**Information provided**
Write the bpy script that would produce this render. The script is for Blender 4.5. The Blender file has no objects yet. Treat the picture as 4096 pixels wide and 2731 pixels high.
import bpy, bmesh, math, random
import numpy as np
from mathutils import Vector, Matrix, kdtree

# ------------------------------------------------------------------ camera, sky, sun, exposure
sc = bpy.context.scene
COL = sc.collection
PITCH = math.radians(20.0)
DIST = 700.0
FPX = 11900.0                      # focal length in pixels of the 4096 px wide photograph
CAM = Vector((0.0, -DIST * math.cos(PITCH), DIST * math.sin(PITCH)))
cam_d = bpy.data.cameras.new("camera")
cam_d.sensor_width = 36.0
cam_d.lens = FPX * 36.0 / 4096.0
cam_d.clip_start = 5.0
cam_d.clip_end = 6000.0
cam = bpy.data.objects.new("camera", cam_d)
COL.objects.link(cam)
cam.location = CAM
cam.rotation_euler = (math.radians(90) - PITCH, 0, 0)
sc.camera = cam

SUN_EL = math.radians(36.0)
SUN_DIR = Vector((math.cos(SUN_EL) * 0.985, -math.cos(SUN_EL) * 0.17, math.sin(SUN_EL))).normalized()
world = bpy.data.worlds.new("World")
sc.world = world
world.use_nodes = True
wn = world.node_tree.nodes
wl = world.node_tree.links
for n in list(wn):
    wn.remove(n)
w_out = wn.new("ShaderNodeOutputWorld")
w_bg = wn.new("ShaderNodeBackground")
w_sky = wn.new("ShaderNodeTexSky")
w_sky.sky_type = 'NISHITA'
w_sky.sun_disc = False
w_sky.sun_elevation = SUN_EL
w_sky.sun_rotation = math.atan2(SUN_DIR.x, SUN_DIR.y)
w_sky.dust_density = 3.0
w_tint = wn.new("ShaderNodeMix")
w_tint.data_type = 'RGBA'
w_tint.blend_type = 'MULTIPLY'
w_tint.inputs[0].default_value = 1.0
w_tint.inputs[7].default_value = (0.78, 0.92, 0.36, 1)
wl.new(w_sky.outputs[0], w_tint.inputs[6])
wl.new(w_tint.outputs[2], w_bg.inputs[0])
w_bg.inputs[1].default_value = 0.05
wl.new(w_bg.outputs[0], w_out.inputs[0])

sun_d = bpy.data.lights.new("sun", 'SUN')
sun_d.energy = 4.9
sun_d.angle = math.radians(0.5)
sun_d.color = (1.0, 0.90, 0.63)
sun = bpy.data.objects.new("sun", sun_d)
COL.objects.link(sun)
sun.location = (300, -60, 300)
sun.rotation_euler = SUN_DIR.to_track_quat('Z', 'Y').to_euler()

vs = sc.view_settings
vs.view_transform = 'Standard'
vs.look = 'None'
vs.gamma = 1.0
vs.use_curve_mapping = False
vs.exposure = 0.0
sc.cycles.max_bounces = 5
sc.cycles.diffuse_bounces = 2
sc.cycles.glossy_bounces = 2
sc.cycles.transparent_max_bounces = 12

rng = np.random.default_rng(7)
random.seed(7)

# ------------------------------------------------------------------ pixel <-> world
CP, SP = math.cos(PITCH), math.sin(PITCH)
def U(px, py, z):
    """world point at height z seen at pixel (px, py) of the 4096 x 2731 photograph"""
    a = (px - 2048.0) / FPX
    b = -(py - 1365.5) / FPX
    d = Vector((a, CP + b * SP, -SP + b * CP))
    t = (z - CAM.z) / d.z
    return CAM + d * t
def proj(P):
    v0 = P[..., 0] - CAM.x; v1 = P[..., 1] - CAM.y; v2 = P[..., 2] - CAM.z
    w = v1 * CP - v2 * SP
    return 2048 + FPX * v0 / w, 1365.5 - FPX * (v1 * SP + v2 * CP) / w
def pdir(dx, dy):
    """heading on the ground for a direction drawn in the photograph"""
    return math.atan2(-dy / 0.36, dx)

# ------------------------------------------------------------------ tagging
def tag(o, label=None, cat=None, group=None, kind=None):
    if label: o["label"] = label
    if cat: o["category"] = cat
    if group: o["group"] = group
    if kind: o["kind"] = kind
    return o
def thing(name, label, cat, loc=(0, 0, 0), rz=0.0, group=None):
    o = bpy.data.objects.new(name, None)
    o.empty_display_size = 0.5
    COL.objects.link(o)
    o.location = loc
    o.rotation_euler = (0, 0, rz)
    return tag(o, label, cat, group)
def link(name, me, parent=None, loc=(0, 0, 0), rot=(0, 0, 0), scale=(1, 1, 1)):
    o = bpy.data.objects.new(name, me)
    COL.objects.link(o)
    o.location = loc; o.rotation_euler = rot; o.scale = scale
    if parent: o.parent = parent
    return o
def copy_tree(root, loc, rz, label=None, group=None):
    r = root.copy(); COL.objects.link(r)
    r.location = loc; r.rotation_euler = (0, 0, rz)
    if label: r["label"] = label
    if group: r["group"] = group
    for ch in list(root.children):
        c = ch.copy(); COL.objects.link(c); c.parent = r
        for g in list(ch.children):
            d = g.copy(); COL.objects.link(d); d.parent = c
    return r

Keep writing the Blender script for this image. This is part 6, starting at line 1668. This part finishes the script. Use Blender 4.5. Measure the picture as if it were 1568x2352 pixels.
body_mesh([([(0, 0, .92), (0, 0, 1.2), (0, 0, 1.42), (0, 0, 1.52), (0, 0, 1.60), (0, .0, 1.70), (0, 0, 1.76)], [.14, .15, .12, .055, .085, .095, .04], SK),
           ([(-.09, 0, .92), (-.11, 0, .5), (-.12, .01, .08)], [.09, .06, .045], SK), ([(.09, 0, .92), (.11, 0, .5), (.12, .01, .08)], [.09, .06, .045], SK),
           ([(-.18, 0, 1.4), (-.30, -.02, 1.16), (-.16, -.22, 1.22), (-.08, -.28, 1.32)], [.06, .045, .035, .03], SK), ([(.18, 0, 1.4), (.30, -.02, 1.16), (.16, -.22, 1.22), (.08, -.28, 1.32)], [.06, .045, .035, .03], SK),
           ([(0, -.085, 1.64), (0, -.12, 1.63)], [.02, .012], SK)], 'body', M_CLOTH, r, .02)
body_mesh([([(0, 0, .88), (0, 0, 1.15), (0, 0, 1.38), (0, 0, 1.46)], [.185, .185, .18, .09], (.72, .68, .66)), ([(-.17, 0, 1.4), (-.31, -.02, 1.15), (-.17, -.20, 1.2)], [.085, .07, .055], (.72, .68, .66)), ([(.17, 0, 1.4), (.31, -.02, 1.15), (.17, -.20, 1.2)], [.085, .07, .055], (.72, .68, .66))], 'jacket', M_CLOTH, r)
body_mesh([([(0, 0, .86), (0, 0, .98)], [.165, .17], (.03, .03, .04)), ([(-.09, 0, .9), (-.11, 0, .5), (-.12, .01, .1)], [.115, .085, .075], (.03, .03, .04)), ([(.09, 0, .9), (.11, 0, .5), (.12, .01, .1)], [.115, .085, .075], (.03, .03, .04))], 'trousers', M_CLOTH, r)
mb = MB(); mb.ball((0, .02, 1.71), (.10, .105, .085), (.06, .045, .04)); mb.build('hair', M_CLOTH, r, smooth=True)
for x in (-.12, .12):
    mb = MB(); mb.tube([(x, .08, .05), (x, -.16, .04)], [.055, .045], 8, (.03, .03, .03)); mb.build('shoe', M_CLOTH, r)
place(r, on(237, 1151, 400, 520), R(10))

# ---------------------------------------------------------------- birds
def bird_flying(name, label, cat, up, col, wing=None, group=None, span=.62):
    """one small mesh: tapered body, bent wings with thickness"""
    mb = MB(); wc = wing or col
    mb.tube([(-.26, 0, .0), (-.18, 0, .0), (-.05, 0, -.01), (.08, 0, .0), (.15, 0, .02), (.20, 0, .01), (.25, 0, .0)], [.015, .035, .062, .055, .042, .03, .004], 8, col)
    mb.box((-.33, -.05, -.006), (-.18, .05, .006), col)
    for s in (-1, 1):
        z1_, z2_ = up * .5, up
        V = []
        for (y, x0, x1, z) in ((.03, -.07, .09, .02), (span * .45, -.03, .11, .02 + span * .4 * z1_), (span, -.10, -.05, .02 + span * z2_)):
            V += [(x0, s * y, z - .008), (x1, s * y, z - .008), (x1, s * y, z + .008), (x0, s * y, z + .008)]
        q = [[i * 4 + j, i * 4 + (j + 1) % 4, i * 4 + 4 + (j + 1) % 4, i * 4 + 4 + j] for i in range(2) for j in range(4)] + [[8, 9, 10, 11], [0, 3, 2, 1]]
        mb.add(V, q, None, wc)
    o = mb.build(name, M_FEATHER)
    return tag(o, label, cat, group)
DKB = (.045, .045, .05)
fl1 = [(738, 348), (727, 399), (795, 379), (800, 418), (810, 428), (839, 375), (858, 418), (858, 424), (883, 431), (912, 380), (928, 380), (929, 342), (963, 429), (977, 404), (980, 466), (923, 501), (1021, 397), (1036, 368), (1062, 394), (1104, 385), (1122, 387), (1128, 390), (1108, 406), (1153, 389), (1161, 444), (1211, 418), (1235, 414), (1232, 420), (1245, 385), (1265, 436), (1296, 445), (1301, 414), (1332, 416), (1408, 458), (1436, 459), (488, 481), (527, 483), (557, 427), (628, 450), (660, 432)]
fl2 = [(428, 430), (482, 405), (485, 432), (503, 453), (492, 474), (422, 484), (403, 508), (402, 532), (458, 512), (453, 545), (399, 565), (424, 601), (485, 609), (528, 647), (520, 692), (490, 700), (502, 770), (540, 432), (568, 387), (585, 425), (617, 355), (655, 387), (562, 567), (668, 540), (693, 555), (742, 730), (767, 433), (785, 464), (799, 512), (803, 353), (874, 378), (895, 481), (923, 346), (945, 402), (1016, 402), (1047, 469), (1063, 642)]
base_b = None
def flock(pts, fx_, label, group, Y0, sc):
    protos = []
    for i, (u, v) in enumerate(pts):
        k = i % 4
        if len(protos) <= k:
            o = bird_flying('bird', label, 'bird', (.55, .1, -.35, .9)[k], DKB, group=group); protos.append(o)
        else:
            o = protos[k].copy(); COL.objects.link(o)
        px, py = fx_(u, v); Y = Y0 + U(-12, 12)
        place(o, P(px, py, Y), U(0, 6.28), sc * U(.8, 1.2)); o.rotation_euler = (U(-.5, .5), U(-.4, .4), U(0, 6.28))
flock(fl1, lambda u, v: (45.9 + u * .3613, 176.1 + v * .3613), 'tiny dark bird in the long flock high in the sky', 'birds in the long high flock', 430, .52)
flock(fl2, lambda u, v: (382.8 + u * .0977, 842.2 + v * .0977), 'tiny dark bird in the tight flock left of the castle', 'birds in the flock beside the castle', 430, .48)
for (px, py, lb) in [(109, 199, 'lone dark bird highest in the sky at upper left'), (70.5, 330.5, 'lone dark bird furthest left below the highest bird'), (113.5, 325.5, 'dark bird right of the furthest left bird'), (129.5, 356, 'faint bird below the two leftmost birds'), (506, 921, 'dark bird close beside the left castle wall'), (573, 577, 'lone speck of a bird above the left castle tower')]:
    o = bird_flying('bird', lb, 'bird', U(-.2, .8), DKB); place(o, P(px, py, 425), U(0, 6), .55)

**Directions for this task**
Write out exactly the lines from the start of the material through the line with "from mathutils import Vector, Matrix, kdtree". No other output is expected.

**Correct response**
Write the bpy script that would produce this render. The script is for Blender 4.5. The Blender file has no objects yet. Treat the picture as 4096 pixels wide and 2731 pixels high.
import bpy, bmesh, math, random
import numpy as np
from mathutils import Vector, Matrix, kdtree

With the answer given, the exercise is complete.